Code Cleanliness Effects on Coding Agents

Clean code produced measurable differences in how the agent operated. Token consumption dropped 7 to 8 percent on the cleaner variants. File revisitations fell by 34 percent. These reductions occurred because the agent encountered fewer rule violations and lower cognitive complexity, which limited the need to backtrack or re-examine sections during edits. The study isolated cleanliness from model capability by holding the agent and harness fixed across pairs.

The unchanged pass rate shows that task completion alone does not capture all relevant behavior. Agents still reached the same functional outcomes, yet they followed shorter paths on clean code. This pattern held across both directions of the minimal pairs: degrading a clean repository increased footprint, and cleaning a messy one reduced it.

Implications for Existing Codebases

Teams that integrate coding agents into daily work now face a direct cost variable tied to maintainability metrics. Lower token counts translate to reduced API spend when running agents at scale. Fewer file revisits shorten session duration and decrease the chance of introducing secondary bugs during navigation. Static-analysis tools already flag the same violations the study used, so existing linters and complexity checks can serve as proxies for expected agent efficiency.

Cognitive complexity scores proved more predictive than raw line counts or dependency graphs in the reported trials. Repositories that kept functions under common thresholds required less re-reading by the agent. This aligns with how current agent harnesses parse context windows: shorter, flatter call graphs fit more relevant code in a single pass.
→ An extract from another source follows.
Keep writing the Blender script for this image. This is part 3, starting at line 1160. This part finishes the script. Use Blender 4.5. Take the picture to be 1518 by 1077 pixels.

Practical Steps for Maintainers

Run the same static-analysis suite used in the paper before feeding a repository to an agent. Target the rule categories that produced the largest footprint deltas, such as duplicated logic and high cyclomatic branches. Refactor only those hotspots rather than attempting full repository rewrites. Measure token usage and edit traces on a small task set before and after changes to confirm the expected savings.

For new projects, enforce the same thresholds in CI so the baseline stays consistent. Agents will inherit the efficiency gains without additional prompting changes. The study positions cleanliness alongside model selection and prompt design as a controllable factor in agent performance.